To trace the debatable origins of the phenomenon, let us look at Mr. Chetan Bhagat and his first release. IIT, IIM, Writer – the kind of profile that, in golden letters, features in an average Indian Mom’s dream. Plus, his book is seemingly about the very place her child is studying hard to get into!  All is well until Mom discovers a couple making out somewhere towards the end of the tale. Apparently, the characters also use abusive language which her child, growing up on highbrow AXN movies, ‘doesn’t have a clue to’. The literary work changes hands and is now with the elder brother.

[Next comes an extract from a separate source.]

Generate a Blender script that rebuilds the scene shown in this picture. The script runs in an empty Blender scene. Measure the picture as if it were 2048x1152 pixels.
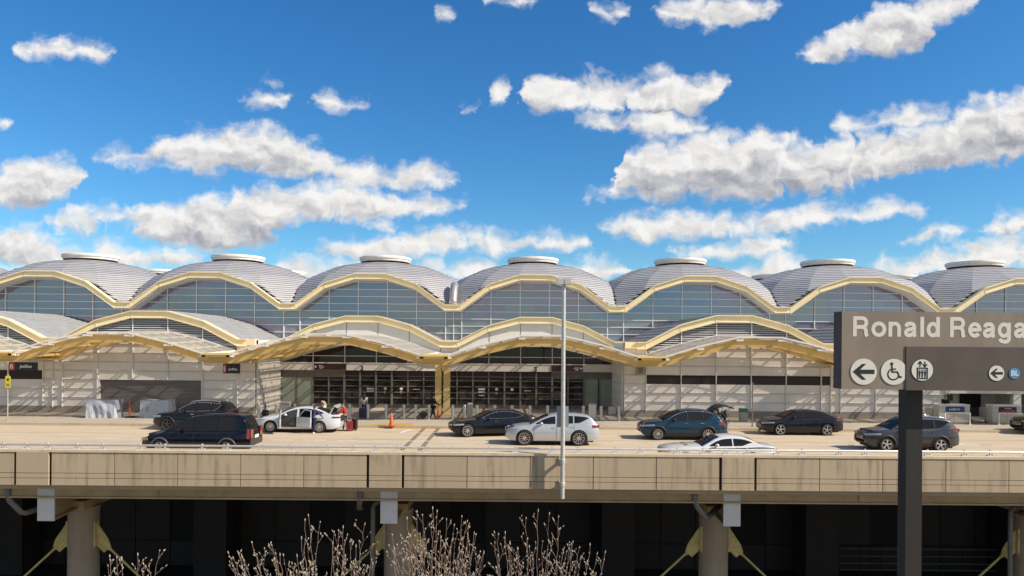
import bpy, bmesh, math, random
from mathutils import Vector, Matrix
R = math.radians
SC = bpy.context.scene
COL = SC.collection

# ------------------------------------------------------------------ camera
FPX, CX, HY, ZC, ROLL = 1450.0, 1020.0, 690.0, 5.12, R(0.45)
cam_d = bpy.data.cameras.new("camera")
cam = bpy.data.objects.new("camera", cam_d); COL.objects.link(cam)
cam_d.sensor_width = 36.0
cam_d.lens = FPX / 2048 * 36
cam_d.shift_x = (1024 - CX) / 2048
cam_d.shift_y = (HY - 576) / 2048
cam_d.clip_start = 0.05
cam_d.clip_end = 5000
cam.matrix_world = Matrix.Translation((0, 0, ZC)) @ Matrix.Rotation(R(90), 4, 'X') @ Matrix.Rotation(ROLL, 4, 'Z')
SC.camera = cam

# ------------------------------------------------------------------ light
SUN_EL, SUN_AZ = R(37), R(19)          # azimuth measured from the facade plane
sun_vec = Vector((math.cos(SUN_EL) * math.cos(SUN_AZ), -math.cos(SUN_EL) * math.sin(SUN_AZ), math.sin(SUN_EL)))
sl = bpy.data.lights.new("sun", 'SUN'); sl.energy = 5.0; sl.angle = R(0.5); sl.color = (1.0, 0.90, 0.76)
so = bpy.data.objects.new("sun", sl); COL.objects.link(so)
so.rotation_euler = sun_vec.to_track_quat('Z', 'Y').to_euler()
so.location = (60, -20, 60)
SC.view_settings.view_transform = 'Standard'
SC.view_settings.look = 'None'
SC.view_settings.exposure = 0.4
SC.view_settings.gamma = 1.0

# ------------------------------------------------------------------ node helpers
def nd(nt, t, **kw):
    n = nt.nodes.new(t)
    for k, v in kw.items():
        setattr(n, k, v)
    return n
def lk(nt, a, b):
    nt.links.new(a, b)
def mth(nt, op, a, b=None, c=None, clamp=False):
    n = nt.nodes.new('ShaderNodeMath'); n.operation = op; n.use_clamp = clamp
    for i, x in enumerate((a, b, c)):
        if x is None: continue
        if isinstance(x, (int, float)): n.inputs[i].default_value = x
        else: nt.links.new(x, n.inputs[i])
    return n.outputs[0]
def vmth(nt, op, a, b=None):
    n = nt.nodes.new('ShaderNodeVectorMath'); n.operation = op
    for i, x in enumerate((a, b)):
        if x is None: continue
        if isinstance(x, (tuple, list)): n.inputs[i].default_value = x
        else: nt.links.new(x, n.inputs[i])
    return n.outputs['Value'] if op in ('LENGTH', 'DOT_PRODUCT') else n.outputs['Vector']
def mixc(nt, f, a, b, mode='MIX'):
    n = nt.nodes.new('ShaderNodeMix'); n.data_type = 'RGBA'; n.blend_type = mode
    for s, x in ((n.inputs[0], f), (n.inputs[6], a), (n.inputs[7], b)):
        if isinstance(x, (int, float)): s.default_value = x
        elif isinstance(x, (tuple, list)): s.default_value = (*x[:3], 1)
        else: nt.links.new(x, s)
    return n.outputs[2]
def sstep(nt, x, a, b):
    n = nt.nodes.new('ShaderNodeMapRange'); n.interpolation_type = 'SMOOTHSTEP'
    nt.links.new(x, n.inputs[0])
    n.inputs[1].default_value = a; n.inputs[2].default_value = b
    n.inputs[3].default_value = 0; n.inputs[4].default_value = 1
    return n.outputs[0]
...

In line with his ‘Dope and Pink Floyd’ generation – or as the grey-haired would like to call it – the book hits the perfect chord. From brother to friend to several more the world over, Five Point Someone does something unprecedented. With the power of its ‘colloquialism’, it draws people in thousands. These people don’t just read, they want to give the writing a shot. Since writing a book was about sharing college experiences and you didn’t need fancy thumb rules that authors-in-ethnic-jholas swore by, why not write a book of your own? This gave birth to the era of ‘Me Toos’.

At the risk of sounding deprecating, the ‘Me Toos’ were experienced at jumping on the college-romance bandwagon. Make sure the college hero lusts after a college heroine and his life nosedives. Throw in a few smooches and rolls in the hay behind the hostel and voila, your book is up on the Indian Fiction bookshelf! When you start running out of cover design templates, just pick some red hearts and pink candies.

It would be unfair to let the onus of an era rest entirely on Mr. Bhagat’s shoulders. As also it would be to stereotype all the titles in this, err, series. What he penned down as a possibly harmless, even one-off tale snowballed into the ‘Love Enters Everywhere’ phenomenon. If only the proponents had gone easier on the theme – the skimpy girls less pea-brained and the Engineering guys less leering, for instance – the assortment on the shelves would have painted a nobler picture.

Bookstore owners tell me that the ‘Engineering’ books have now slowed down on revenue. People are shifting to literature that doesn’t smell of skimpy girls and lusty guys drowning their college woes in booze. Sex, of course, may never leave the shelves. But the new reader is increasingly averse to the bad aftertaste that badly written sex leaves behind.

So, is the end of the ‘Love Enters Everywhere’ phenomenon around the corner? Well, what sells is what several end up producing. Mass producing, for that matter. And then, when quality goes to the dogs and variety goes for a toss, it eventually stops selling.

 

7 Replies to “The “Love-struck” Indian Fiction Bookshelf”

  1. There was a major overdose of this Indian romance novels these past few years… and its sad really. There are so many genres available and some of these authors really do have the talent to hold your interest till the end – but they just couldn’t see beyond the typical Bollywood college romance.
    I would love to see an end to this trend – I would love to see a shift towards more mature themes, a variation from the chick-lit love stories.

  2. Very true! The mass production has reached heights where now even a mention of a story based anywhere near a college makes me jump the book shevles altogether.

  3. I so agree.! That is why read classics or stuff like the kind Amitav Ghosh writes.! Could not tolerate those college romanes cliched and copied into newer words doing the rounds.! Recently discovered a few off beat themes on the shelves. Seems a welcome change.! A very good topic for discussion.!

  4. My problem is not just the genre but also the quality of the writing – sadly the stories are not able to grip – the conversations sag – and the writers just lose me a few pages into the book!

  5. Wow…. U have painted the right picture of budding indian authors…or rather those who are delusional budding indian authors…

  6. Beautifully written Deboshree!! These sleazy, second-rate “writers” have not only downgraded the quality of fiction writers, but also the taste of Engineers in general…i believe people only read CB to showcase their so-called reading abilities for English books and because of their love for sexually explicit yarns…There’s a dearth of serious and mature Indian Fiction writers…

  7. Thank you for your comments!

    I agree with what has been voiced. Though even the done-to-death romance genre has scope for plenty of lovely stories, Bollywood-style chick lit is what seems to be mass produced. Sad! I too hope the trend comes to an end and Indian literature continues to be as wonderful as it was in the past.